Abstract

Fire regimes in the lowland Neotropics are affected both by anthropogenic land use practices and natural climate variability. In Central America it is widely recognized that fire has been used as an agricultural tool for thousands of years, but the role of anthropogenic ignition as a determinant of past biomass burning frequency and magnitude has been debated. Little is known about the effects of short-term climate variability on fire regimes in this region of the world because of both the low temporal resolution of the available charcoal records and the obfuscating effects of anthropogenic burning throughout the late Holocene. Here we reconstruct 1400 years of fire history and environmental change on Ometepe Island, Lake Nicaragua, and perform statistical wavelet analysis on multiple proxy records to identify natural cycles of environmental variability possibly related to climate forcing.
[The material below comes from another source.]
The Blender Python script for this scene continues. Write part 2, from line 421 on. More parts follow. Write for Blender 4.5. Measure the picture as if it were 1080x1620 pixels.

Our results indicate that extensive indigenous burning and landscape modification largely mask any climate signal in the paleo-fire record from AD 580 to 1400, with the exception of the period AD 775—1000 where high wavelet power exists at scales of 2—24 years. This time period coincides with a severe, two-century long regional drought that has been identified at other locations in Central America. High wavelet power at climate-relevant scales after ~AD 1400 in the Ometepe fire record suggests that periodic drought possibly caused by the El Niño Southern Oscillation and/or high-frequency solar cycles may have played a significant role in influencing the post-contact fire regime — a role that is largely concealed in the pre-European strata because of the overriding effects of anthropogenic burning.